**Work required:** Omit any picture, and return the remaining data exactly as written.

═══

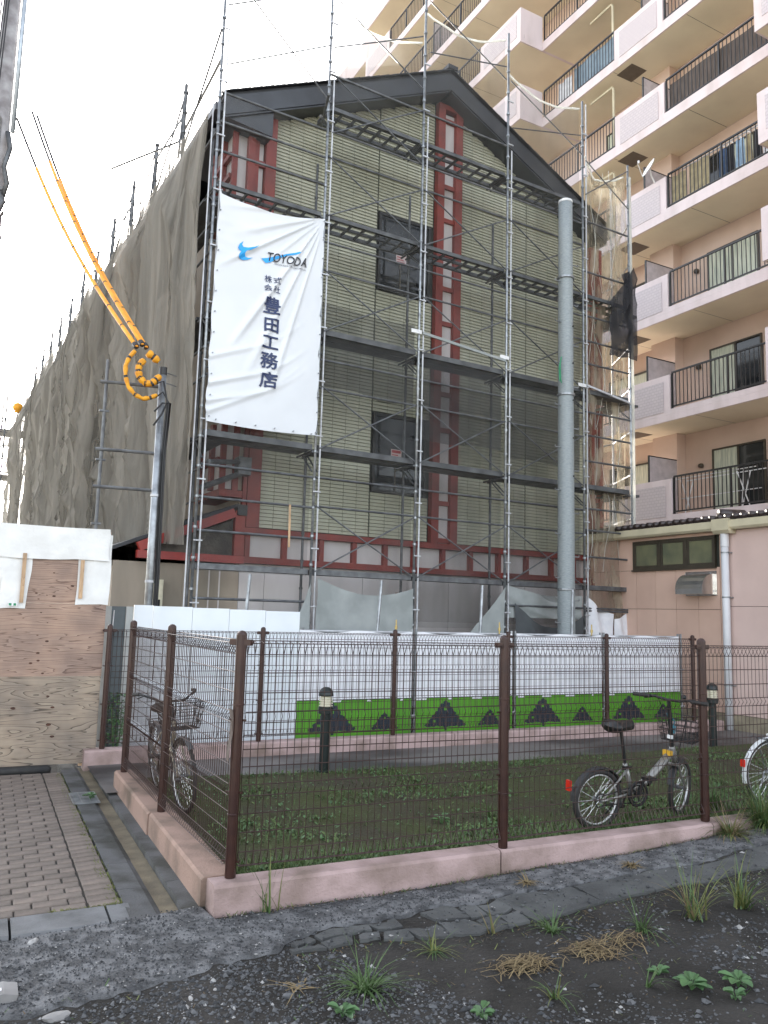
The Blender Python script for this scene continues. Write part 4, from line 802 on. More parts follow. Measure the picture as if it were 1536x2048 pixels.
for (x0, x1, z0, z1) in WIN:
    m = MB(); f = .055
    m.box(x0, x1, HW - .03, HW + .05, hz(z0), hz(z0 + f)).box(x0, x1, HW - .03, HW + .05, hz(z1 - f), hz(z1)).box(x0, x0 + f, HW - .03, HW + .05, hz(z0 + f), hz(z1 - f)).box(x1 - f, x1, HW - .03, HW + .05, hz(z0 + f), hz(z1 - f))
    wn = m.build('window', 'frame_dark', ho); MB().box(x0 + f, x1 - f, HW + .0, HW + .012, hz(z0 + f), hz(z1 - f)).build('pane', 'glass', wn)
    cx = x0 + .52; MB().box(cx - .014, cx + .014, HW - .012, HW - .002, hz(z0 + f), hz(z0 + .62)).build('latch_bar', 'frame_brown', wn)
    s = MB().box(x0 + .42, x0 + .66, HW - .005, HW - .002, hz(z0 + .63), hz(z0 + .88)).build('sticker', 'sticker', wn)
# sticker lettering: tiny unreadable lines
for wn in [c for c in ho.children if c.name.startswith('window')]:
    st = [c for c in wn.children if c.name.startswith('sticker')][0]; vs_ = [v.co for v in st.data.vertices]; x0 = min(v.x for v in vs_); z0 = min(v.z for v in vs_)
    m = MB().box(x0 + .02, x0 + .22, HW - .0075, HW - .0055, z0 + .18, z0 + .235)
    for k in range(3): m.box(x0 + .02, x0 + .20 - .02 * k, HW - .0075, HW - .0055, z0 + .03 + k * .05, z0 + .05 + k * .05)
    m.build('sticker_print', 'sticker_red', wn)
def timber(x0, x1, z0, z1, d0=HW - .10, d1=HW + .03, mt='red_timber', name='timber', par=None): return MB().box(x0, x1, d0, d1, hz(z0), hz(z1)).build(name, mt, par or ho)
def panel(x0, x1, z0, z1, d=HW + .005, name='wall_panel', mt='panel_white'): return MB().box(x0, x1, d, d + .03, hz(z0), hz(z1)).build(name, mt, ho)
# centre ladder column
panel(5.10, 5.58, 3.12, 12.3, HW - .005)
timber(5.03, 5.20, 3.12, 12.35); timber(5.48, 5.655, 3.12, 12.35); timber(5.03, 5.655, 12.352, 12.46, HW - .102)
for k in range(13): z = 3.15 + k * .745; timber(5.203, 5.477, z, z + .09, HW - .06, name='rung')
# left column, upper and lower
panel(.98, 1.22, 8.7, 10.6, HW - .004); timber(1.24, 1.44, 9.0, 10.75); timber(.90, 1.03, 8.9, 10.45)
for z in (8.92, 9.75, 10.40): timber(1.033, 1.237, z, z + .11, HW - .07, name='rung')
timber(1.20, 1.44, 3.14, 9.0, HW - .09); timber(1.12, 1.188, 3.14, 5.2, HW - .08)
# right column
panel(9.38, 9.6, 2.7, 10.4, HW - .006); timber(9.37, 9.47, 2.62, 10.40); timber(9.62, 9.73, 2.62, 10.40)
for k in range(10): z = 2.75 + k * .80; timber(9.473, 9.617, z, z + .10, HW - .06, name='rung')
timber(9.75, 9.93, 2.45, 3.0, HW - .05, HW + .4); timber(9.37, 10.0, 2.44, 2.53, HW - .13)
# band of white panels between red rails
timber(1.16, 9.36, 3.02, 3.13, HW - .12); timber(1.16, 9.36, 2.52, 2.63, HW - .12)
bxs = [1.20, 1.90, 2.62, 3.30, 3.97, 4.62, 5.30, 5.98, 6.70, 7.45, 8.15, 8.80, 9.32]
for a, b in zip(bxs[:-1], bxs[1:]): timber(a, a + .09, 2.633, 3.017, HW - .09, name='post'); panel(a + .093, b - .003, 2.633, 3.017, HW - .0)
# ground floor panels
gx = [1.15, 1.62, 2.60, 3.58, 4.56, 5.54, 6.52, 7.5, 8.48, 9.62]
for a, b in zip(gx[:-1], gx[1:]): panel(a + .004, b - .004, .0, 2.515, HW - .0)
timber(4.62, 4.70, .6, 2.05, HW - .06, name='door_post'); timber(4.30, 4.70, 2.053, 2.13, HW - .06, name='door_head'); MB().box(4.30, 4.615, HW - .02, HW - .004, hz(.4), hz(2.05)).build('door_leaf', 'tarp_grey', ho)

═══

**Output of the task:**
The Blender Python script for this scene continues. Write part 4, from line 802 on. More parts follow. Measure the picture as if it were 1536x2048 pixels.
for (x0, x1, z0, z1) in WIN:
    m = MB(); f = .055
    m.box(x0, x1, HW - .03, HW + .05, hz(z0), hz(z0 + f)).box(x0, x1, HW - .03, HW + .05, hz(z1 - f), hz(z1)).box(x0, x0 + f, HW - .03, HW + .05, hz(z0 + f), hz(z1 - f)).box(x1 - f, x1, HW - .03, HW + .05, hz(z0 + f), hz(z1 - f))
    wn = m.build('window', 'frame_dark', ho); MB().box(x0 + f, x1 - f, HW + .0, HW + .012, hz(z0 + f), hz(z1 - f)).build('pane', 'glass', wn)
    cx = x0 + .52; MB().box(cx - .014, cx + .014, HW - .012, HW - .002, hz(z0 + f), hz(z0 + .62)).build('latch_bar', 'frame_brown', wn)
    s = MB().box(x0 + .42, x0 + .66, HW - .005, HW - .002, hz(z0 + .63), hz(z0 + .88)).build('sticker', 'sticker', wn)
# sticker lettering: tiny unreadable lines
for wn in [c for c in ho.children if c.name.startswith('window')]:
    st = [c for c in wn.children if c.name.startswith('sticker')][0]; vs_ = [v.co for v in st.data.vertices]; x0 = min(v.x for v in vs_); z0 = min(v.z for v in vs_)
    m = MB().box(x0 + .02, x0 + .22, HW - .0075, HW - .0055, z0 + .18, z0 + .235)
    for k in range(3): m.box(x0 + .02, x0 + .20 - .02 * k, HW - .0075, HW - .0055, z0 + .03 + k * .05, z0 + .05 + k * .05)
    m.build('sticker_print', 'sticker_red', wn)
def timber(x0, x1, z0, z1, d0=HW - .10, d1=HW + .03, mt='red_timber', name='timber', par=None): return MB().box(x0, x1, d0, d1, hz(z0), hz(z1)).build(name, mt, par or ho)
def panel(x0, x1, z0, z1, d=HW + .005, name='wall_panel', mt='panel_white'): return MB().box(x0, x1, d, d + .03, hz(z0), hz(z1)).build(name, mt, ho)
# centre ladder column
panel(5.10, 5.58, 3.12, 12.3, HW - .005)
timber(5.03, 5.20, 3.12, 12.35); timber(5.48, 5.655, 3.12, 12.35); timber(5.03, 5.655, 12.352, 12.46, HW - .102)
for k in range(13): z = 3.15 + k * .745; timber(5.203, 5.477, z, z + .09, HW - .06, name='rung')
# left column, upper and lower
panel(.98, 1.22, 8.7, 10.6, HW - .004); timber(1.24, 1.44, 9.0, 10.75); timber(.90, 1.03, 8.9, 10.45)
for z in (8.92, 9.75, 10.40): timber(1.033, 1.237, z, z + .11, HW - .07, name='rung')
timber(1.20, 1.44, 3.14, 9.0, HW - .09); timber(1.12, 1.188, 3.14, 5.2, HW - .08)
# right column
panel(9.38, 9.6, 2.7, 10.4, HW - .006); timber(9.37, 9.47, 2.62, 10.40); timber(9.62, 9.73, 2.62, 10.40)
for k in range(10): z = 2.75 + k * .80; timber(9.473, 9.617, z, z + .10, HW - .06, name='rung')
timber(9.75, 9.93, 2.45, 3.0, HW - .05, HW + .4); timber(9.37, 10.0, 2.44, 2.53, HW - .13)
# band of white panels between red rails
timber(1.16, 9.36, 3.02, 3.13, HW - .12); timber(1.16, 9.36, 2.52, 2.63, HW - .12)
bxs = [1.20, 1.90, 2.62, 3.30, 3.97, 4.62, 5.30, 5.98, 6.70, 7.45, 8.15, 8.80, 9.32]
for a, b in zip(bxs[:-1], bxs[1:]): timber(a, a + .09, 2.633, 3.017, HW - .09, name='post'); panel(a + .093, b - .003, 2.633, 3.017, HW - .0)
# ground floor panels
gx = [1.15, 1.62, 2.60, 3.58, 4.56, 5.54, 6.52, 7.5, 8.48, 9.62]
for a, b in zip(gx[:-1], gx[1:]): panel(a + .004, b - .004, .0, 2.515, HW - .0)
timber(4.62, 4.70, .6, 2.05, HW - .06, name='door_post'); timber(4.30, 4.70, 2.053, 2.13, HW - .06, name='door_head'); MB().box(4.30, 4.615, HW - .02, HW - .004, hz(.4), hz(2.05)).build('door_leaf', 'tarp_grey', ho)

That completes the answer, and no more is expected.